ROBERT A. PERKINS, for many years managing editor of the Rutland Herald and a newspaper man well known in New England, died at his cottage on Shrewsbury pond in the town of Shrewsbury Sunday morning at about 10 o'clock. He came from Boston on May 18th, and went to his cottage at Shewsbury  May 20th. He was taken sick on the morning of the 25th. It was thought to be only a case of grip and on Saturday afternoon he walked down stairs unaided and ate a light lunch without feeling any unpleasant results. Be he passed a restless night and early Sunday morning he began to fail rapidly.
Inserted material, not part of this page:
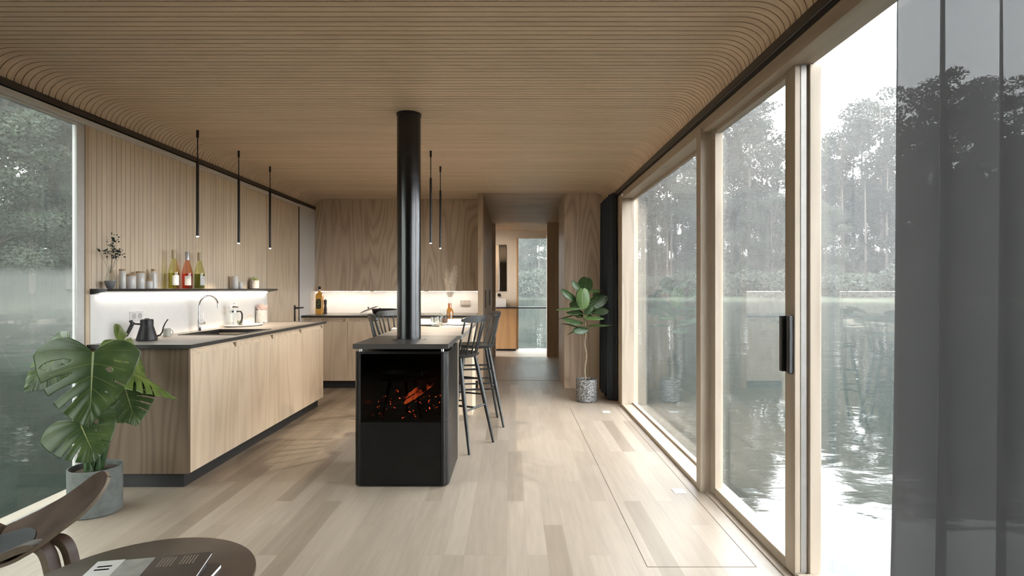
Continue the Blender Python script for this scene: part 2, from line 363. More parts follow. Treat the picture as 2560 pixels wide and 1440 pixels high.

  Mr. Perkins had been a news paper man, either in New England or in the West for many years and had won a name for himself as a writer of caustic and pungency editorials. He was considered one of the best paragraphists in New England. For many years whether at Boston or Springfield or New York or in the West, his short humorous and searching paragraphs were continuous source of entertainment to the reading public. Mr. Perkins was widely copied, and many papers had the benefit of his peculiar genius for incisive description and picturesque judgment without knowing much, if anything, about the personality of their author.
   Mr. Perkins was a hater of hypocrisy and pretension. He had a Yankee way with him which enriched his literary style and carried an impression of sincerity with everything he wrote. His tributes to men in public life who performed their duties, and his denunciations of faithless public service, were alike expressed in superlatives. He had fine literary ways of uttering his praise and his blame, with it all was a choice penchant for quaint anecdote and incident. He attacked fraud and corruption in furious paragraphs and his word of praise for a good deed was as apt and winning as the sunlight falling upon a fair landscape.
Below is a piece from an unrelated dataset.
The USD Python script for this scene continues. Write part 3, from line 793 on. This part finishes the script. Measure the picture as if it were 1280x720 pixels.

   Mr. Perkins was born at Pomfret December 19th, 1846. He was the son of Alva and Patience Paddock Perkins. His first newspaper venture was the Woodstock Post, which he ran for a number of years and was widely quoted throughout the state. He then went west, and after a short season of study in a lawyer's office at Chicago he became the news editor of the Milwaukee Sentinel. He here developed his peculiar power of writing short paragraphs. As he edited the telegraphic dispatches he fell into the practice of writing clever and humorous observations on passing events, which immediately attracted attention. In 1882 he accepted an offer from Samuel Bowles of the Springfield Republican to do editorial work upon that paper, and it was while he was in that office that his writings attracted attention in New England. In the winter of 1885 Mr. Perkins became the editor-in-chief of The Rutland Herald. Two years later he was one of the editors of the Boston Daily Advertiser. Afterwards he went to the Newark Journal. After doing some work on the New York Press and the Engineering and Scientific Weekly, he returned to Rutland, and in 1890 he became editor-in-chief and business manager of the Herald, which position he occupied until October 1, 1899, when he resigned on account of ill health. He married September 24th, 1885, Miss CLARA M. VAIL, of Pomfret, who survives him. A special train was sent from this city to Cuttingsville Sunday afternoon and the body was brought here. The funeral which took place on Wednesday was held at Woodstock.